Last academic year, I asked
this question about a environmentally-themed Campus Read. We chose
Novella Carpenter's Farm City, the students loved the book, Novella came to campus, everyone raved about the Campus Read program, and -
bam - it's already time to start planning 2010-2011.
Once again, I'm on the small committee that's choosing the theme and the book, and I'm planning to suggest small-house living - a la, the
Tumbleweed Tiny House Co and Jay Shafer's
The Small House Book. I'd like to get our students thinking and talking about space, stuff, and the connection between their future homes and their future communities. (I'm also working on a plan to bring a small house to campus for a few months during the Campus Read, but that's a separate AskMefi question!)
Since a memoir worked so well for our urban agriculture theme last year, I'd really like to go that route again.

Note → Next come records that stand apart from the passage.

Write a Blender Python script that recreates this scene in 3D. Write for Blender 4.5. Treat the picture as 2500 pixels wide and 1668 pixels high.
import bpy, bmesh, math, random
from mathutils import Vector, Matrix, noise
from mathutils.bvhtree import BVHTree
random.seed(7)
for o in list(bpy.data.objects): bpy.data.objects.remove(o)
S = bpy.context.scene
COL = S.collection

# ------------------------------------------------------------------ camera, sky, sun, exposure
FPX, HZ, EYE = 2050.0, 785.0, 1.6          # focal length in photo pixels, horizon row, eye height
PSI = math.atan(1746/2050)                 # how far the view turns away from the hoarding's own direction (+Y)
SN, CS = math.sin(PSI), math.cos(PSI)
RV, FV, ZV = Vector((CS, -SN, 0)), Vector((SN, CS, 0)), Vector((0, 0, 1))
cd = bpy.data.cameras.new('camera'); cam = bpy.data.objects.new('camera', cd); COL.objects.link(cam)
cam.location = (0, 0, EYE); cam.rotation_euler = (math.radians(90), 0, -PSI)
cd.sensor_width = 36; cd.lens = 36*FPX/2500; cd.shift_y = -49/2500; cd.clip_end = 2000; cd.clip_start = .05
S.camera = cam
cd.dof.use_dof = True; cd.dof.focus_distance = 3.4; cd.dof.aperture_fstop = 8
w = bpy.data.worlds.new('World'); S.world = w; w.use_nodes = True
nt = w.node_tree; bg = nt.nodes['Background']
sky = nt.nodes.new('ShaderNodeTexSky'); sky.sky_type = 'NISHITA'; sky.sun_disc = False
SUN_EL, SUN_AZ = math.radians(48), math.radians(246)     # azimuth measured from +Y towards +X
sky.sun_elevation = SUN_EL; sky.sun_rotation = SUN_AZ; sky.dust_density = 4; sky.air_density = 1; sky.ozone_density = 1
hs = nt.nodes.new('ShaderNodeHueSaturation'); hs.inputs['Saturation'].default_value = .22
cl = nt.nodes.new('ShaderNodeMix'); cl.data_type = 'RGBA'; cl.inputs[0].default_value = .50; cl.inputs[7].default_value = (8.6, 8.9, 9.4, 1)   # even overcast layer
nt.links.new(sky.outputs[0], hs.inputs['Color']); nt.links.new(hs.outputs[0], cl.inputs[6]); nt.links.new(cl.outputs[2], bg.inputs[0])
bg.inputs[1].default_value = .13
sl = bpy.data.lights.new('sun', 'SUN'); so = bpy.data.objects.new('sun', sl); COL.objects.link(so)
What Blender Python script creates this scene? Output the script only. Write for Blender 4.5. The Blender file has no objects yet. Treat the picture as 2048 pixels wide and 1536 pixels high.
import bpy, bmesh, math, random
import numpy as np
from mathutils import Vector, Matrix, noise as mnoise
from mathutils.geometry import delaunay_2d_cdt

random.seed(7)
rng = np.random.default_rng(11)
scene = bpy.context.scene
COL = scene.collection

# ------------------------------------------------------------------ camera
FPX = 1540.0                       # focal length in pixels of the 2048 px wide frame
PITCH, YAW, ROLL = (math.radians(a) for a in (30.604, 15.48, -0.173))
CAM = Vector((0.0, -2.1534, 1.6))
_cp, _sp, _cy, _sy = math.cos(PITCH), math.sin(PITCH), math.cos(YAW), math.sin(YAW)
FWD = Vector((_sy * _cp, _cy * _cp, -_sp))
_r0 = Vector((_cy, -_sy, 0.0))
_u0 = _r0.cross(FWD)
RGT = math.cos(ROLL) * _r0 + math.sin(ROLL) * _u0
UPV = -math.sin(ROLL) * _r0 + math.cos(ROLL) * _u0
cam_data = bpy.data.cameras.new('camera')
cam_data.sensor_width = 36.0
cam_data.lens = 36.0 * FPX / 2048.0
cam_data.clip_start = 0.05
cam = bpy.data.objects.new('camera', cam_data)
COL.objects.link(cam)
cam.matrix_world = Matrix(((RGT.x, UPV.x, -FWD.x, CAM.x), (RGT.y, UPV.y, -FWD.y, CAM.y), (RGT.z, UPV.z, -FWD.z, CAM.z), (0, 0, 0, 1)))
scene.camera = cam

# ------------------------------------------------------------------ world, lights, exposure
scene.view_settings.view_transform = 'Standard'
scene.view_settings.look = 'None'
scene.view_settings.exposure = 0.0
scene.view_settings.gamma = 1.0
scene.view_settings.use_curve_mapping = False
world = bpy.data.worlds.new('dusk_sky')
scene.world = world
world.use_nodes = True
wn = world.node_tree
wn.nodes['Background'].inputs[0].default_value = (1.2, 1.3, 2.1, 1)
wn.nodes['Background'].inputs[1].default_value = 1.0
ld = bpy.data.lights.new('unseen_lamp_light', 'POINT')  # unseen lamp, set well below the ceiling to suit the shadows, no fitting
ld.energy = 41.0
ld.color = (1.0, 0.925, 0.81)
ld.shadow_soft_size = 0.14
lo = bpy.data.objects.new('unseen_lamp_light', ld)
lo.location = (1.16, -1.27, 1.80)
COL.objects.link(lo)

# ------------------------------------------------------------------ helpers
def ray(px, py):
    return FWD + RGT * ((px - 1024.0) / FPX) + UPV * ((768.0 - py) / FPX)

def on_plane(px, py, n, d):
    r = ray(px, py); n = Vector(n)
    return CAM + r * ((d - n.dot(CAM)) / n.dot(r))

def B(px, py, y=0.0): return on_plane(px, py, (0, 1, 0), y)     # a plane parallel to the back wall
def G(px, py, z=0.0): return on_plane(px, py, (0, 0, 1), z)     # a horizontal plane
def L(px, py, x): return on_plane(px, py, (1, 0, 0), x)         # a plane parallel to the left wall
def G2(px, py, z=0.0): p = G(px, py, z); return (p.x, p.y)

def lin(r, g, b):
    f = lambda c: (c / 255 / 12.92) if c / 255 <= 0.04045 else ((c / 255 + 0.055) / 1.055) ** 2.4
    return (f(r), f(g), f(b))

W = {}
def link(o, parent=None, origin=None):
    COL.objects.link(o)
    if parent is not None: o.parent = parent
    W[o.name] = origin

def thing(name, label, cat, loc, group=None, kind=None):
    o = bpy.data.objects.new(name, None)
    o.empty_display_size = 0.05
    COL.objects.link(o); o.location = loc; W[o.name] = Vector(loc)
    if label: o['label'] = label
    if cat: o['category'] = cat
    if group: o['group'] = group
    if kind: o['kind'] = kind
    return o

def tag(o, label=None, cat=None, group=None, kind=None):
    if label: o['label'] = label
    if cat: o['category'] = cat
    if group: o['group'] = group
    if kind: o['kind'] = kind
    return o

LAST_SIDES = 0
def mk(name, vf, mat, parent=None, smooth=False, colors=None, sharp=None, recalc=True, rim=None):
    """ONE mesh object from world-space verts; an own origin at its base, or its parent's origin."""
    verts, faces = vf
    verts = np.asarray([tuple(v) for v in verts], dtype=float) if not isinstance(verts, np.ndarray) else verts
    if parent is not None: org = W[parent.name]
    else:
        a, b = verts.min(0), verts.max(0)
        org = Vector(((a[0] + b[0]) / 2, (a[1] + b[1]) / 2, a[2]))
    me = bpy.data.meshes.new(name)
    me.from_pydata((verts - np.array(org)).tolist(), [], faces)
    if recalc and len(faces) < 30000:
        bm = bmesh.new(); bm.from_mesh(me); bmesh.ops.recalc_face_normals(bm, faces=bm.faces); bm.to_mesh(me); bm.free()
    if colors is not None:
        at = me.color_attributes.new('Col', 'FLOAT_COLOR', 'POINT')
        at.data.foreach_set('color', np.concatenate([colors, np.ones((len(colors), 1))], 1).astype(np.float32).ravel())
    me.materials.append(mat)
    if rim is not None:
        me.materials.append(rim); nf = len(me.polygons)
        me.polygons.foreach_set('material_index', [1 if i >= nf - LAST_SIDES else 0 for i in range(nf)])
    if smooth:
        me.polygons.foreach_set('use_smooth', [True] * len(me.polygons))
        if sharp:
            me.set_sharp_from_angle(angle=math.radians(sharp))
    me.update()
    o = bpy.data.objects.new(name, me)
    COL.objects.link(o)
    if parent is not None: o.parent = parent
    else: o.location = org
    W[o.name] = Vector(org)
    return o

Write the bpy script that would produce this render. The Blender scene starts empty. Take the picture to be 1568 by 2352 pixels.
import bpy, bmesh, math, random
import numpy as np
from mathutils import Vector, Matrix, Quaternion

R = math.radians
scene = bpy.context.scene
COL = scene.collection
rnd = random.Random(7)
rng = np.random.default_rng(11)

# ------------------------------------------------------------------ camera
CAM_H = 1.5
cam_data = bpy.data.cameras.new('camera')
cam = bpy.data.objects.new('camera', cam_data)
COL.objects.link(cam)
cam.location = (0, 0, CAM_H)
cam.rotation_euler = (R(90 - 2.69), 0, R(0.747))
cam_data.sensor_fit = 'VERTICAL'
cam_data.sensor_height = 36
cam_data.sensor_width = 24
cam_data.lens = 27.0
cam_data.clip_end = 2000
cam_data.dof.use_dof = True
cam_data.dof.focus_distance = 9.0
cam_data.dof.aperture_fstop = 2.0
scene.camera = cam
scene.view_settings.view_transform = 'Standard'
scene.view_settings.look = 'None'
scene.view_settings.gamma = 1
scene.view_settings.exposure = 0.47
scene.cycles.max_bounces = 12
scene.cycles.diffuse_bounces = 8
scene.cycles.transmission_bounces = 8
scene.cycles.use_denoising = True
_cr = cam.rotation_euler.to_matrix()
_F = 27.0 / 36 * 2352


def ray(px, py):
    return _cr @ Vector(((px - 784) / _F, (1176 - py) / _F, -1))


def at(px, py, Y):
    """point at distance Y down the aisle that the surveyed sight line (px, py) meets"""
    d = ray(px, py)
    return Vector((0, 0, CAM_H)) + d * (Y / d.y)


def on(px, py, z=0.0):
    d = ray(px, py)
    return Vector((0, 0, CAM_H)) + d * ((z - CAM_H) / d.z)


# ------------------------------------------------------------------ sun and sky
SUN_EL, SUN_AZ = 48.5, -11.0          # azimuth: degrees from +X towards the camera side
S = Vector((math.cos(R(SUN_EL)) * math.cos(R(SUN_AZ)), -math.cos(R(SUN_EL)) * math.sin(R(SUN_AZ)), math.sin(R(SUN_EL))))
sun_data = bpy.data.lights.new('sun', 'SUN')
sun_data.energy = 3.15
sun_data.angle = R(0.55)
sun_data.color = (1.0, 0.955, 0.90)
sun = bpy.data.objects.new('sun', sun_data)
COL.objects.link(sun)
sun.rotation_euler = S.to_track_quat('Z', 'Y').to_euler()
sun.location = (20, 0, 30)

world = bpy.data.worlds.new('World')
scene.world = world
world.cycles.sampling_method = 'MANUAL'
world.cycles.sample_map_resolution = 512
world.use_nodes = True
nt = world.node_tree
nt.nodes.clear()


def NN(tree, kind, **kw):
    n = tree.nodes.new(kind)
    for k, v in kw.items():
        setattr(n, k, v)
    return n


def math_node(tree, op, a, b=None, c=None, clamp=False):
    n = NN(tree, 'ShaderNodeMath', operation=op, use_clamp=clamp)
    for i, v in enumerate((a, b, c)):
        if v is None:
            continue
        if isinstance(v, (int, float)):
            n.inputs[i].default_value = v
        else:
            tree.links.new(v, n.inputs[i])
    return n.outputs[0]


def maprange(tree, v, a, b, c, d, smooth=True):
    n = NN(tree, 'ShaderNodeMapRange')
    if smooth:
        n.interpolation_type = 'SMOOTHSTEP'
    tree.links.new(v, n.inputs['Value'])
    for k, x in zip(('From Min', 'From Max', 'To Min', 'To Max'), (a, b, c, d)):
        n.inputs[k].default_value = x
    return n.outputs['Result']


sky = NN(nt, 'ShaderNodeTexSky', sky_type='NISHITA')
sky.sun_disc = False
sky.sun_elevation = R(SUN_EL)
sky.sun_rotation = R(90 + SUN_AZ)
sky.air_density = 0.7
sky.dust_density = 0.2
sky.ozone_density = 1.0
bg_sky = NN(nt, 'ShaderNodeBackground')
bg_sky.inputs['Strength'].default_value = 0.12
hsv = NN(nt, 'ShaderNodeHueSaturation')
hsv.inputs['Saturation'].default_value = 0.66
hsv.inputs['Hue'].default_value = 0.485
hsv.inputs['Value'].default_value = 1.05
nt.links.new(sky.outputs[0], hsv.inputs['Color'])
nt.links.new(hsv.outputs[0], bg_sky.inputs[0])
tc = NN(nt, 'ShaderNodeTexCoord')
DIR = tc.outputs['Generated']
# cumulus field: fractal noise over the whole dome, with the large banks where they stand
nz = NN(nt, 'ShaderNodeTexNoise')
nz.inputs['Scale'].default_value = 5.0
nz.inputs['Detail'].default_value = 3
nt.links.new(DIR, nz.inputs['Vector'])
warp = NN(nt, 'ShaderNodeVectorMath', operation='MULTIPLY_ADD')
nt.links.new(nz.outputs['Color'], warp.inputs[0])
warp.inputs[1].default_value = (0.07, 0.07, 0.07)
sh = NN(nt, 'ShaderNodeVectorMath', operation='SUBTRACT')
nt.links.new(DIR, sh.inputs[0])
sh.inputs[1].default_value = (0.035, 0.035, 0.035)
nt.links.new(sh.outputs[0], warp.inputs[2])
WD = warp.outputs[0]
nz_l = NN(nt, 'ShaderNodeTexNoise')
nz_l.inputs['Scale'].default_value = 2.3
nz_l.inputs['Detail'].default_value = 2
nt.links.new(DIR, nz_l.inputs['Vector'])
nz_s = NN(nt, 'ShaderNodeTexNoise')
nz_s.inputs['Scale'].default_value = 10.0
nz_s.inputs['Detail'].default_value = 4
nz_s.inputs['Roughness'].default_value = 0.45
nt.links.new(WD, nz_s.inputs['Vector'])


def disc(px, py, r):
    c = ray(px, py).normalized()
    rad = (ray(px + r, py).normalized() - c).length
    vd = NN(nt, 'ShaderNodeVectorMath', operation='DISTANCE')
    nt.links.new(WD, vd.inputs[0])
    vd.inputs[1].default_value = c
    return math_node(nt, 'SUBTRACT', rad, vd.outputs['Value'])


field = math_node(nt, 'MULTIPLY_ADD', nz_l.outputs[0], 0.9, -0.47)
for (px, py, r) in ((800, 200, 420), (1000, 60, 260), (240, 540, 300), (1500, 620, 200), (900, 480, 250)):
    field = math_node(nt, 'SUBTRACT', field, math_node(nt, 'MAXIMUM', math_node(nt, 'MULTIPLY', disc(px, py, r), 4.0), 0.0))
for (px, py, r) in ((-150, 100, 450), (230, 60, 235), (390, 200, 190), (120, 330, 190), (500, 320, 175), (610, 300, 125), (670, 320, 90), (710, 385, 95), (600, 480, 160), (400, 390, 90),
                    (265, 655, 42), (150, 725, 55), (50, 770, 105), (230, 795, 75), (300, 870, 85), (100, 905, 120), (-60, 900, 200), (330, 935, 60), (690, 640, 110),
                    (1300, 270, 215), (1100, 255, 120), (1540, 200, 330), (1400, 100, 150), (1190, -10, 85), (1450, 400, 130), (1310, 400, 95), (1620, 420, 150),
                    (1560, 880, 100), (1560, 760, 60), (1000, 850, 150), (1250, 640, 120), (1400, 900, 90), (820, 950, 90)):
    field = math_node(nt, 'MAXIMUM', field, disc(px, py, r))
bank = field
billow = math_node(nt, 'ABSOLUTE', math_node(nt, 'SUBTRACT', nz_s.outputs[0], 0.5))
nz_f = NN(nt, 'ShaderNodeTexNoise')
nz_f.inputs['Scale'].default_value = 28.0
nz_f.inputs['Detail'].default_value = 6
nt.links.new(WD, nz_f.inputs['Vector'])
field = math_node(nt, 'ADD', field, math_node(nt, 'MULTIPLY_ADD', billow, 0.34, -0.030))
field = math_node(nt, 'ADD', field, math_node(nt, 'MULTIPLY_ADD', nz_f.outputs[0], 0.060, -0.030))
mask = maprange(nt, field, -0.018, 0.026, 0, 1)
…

Unfortunately, I'm having trouble finding something. Greg Johnson's
Put Your Life on a Diet sounded promising, but it was too focused on general life advice (e.g., you should try hang-drying your clothes!) and not enough on the philosophy and experience of small-house living. In the other direction, Shay Salomon's
Little House on a Big Planet was long on philosophy but short on memoir. Amazon's recommended list is full of what I'm sure are excellent books on small-house design, construction and decoration, but I'm having a lot of trouble finding memoirs.
Any suggestions? Do you know of a small-house memoir that I'm missing?